→ **JOB**
Search the listing below for "scene". Copy each matching line.

→ **SOURCE DATA**

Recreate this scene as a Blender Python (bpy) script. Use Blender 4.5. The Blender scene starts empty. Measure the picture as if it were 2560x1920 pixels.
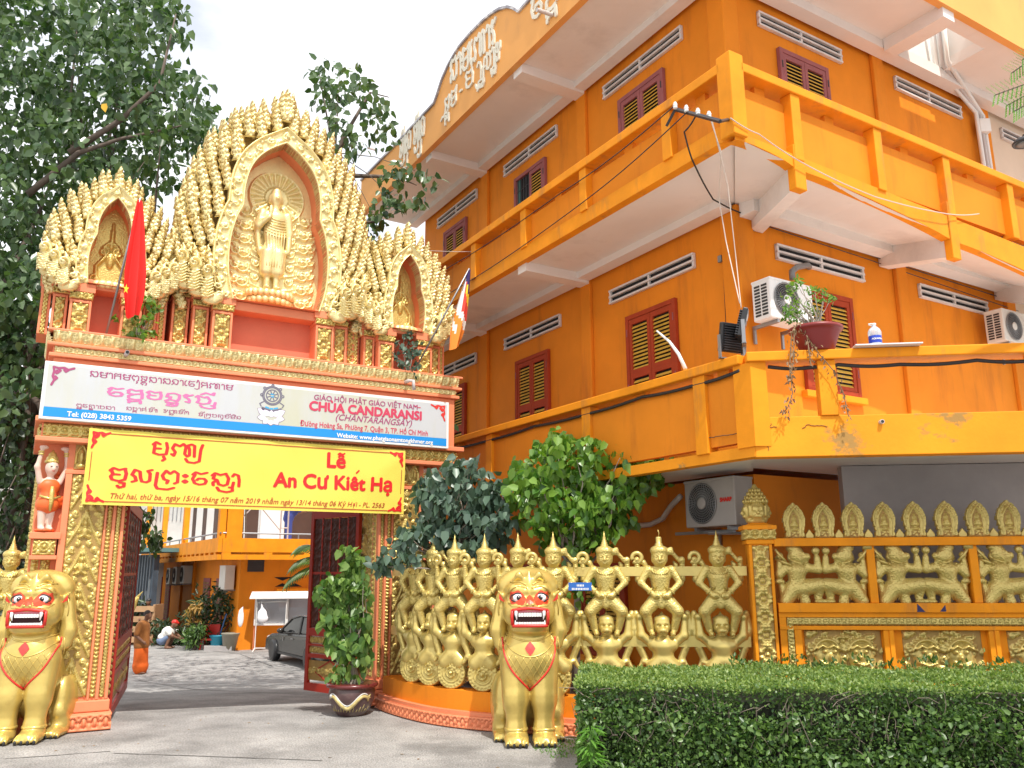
import bpy, bmesh, math, random
import numpy as np
from mathutils import Vector, Matrix
from mathutils.bvhtree import BVHTree
rad = math.radians
SC = bpy.context.scene
COL = SC.collection
rng = random.Random(7)
nrg = np.random.RandomState(11)

# ------------------------------------------------------------------ camera
FOC, PITCH, ROLL, CAMH = 2080.0, 0.219671, -0.0046566, 1.9
cp, sp = math.cos(PITCH), math.sin(PITCH)
_f = np.array([0, cp, sp]); _u0 = np.array([0, -sp, cp]); _r0 = np.array([1.0, 0, 0])
_r = math.cos(ROLL) * _r0 + math.sin(ROLL) * _u0
_u = -math.sin(ROLL) * _r0 + math.cos(ROLL) * _u0
CAM = np.array([0, 0, CAMH])
cd = bpy.data.cameras.new('camera'); cam = bpy.data.objects.new('camera', cd); COL.objects.link(cam)
cd.sensor_width = 36; cd.lens = FOC / 2560 * 36; cd.clip_start = 0.1; cd.clip_end = 600
cam.matrix_world = Matrix(((_r[0], _u[0], -_f[0], 0), (_r[1], _u[1], -_f[1], 0), (_r[2], _u[2], -_f[2], CAMH), (0, 0, 0, 1)))
SC.camera = cam
# ------------------------------------------------------------------ light
SUN_EL, SUN_AZ = 58.0, (0.40, -0.917)
SUN_STR, SKY_STR, EXPO = 3.7, 0.15, 0.33
SC.view_settings.view_transform = 'Standard'; SC.view_settings.look = 'None'
SC.view_settings.exposure = EXPO; SC.view_settings.gamma = 1.0
W = bpy.data.worlds.new("World"); SC.world = W; W.use_nodes = True
nt = W.node_tree; bg = nt.nodes['Background']
sky = nt.nodes.new('ShaderNodeTexSky'); sky.sky_type = 'NISHITA'; sky.sun_disc = False
sky.sun_elevation = rad(SUN_EL); sky.sun_rotation = math.atan2(SUN_AZ[0], SUN_AZ[1])
sky.dust_density = 2.0; sky.air_density = 1.0
tcd = nt.nodes.new('ShaderNodeTexCoord'); nz = nt.nodes.new('ShaderNodeTexNoise'); nz.inputs['Scale'].default_value = 2.6
nz.inputs['Detail'].default_value = 8; nz.inputs['Roughness'].default_value = .55
mp = nt.nodes.new('ShaderNodeMapping'); mp.inputs['Scale'].default_value = (1, 1, 2.2); mp.inputs['Location'].default_value = (.3, .1, .2)
cr = nt.nodes.new('ShaderNodeValToRGB'); cr.color_ramp.elements[0].position = .30; cr.color_ramp.elements[1].position = .50
cr.color_ramp.elements[0].color = (.5, .5, .5, 1); cr.color_ramp.elements[1].color = (1, 1, 1, 1)
mx = nt.nodes.new('ShaderNodeMixRGB'); mx.inputs[2].default_value = (7.9, 7.95, 8.1, 1)
nt.links.new(tcd.outputs['Generated'], mp.inputs[0]); nt.links.new(mp.outputs[0], nz.inputs[0]); nt.links.new(nz.outputs[0], cr.inputs[0])
nt.links.new(cr.outputs[0], mx.inputs[0]); nt.links.new(sky.outputs[0], mx.inputs[1]); nt.links.new(mx.outputs[0], bg.inputs[0])
bg.inputs[1].default_value = SKY_STR
sl = bpy.data.lights.new('sun', 'SUN'); sl.energy = SUN_STR; sl.angle = rad(0.6); sl.color = (1, .95, .87)
so = bpy.data.objects.new('sun', sl); COL.objects.link(so)
ce = math.cos(rad(SUN_EL)); h = math.hypot(*SUN_AZ)
SUND = Vector((SUN_AZ[0] / h * ce, SUN_AZ[1] / h * ce, math.sin(rad(SUN_EL))))
so.rotation_euler = SUND.to_track_quat('Z', 'Y').to_euler()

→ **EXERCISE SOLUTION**
Recreate this scene as a Blender Python (bpy) script. Use Blender 4.5. The Blender scene starts empty. Measure the picture as if it were 2560x1920 pixels.
SC = bpy.context.scene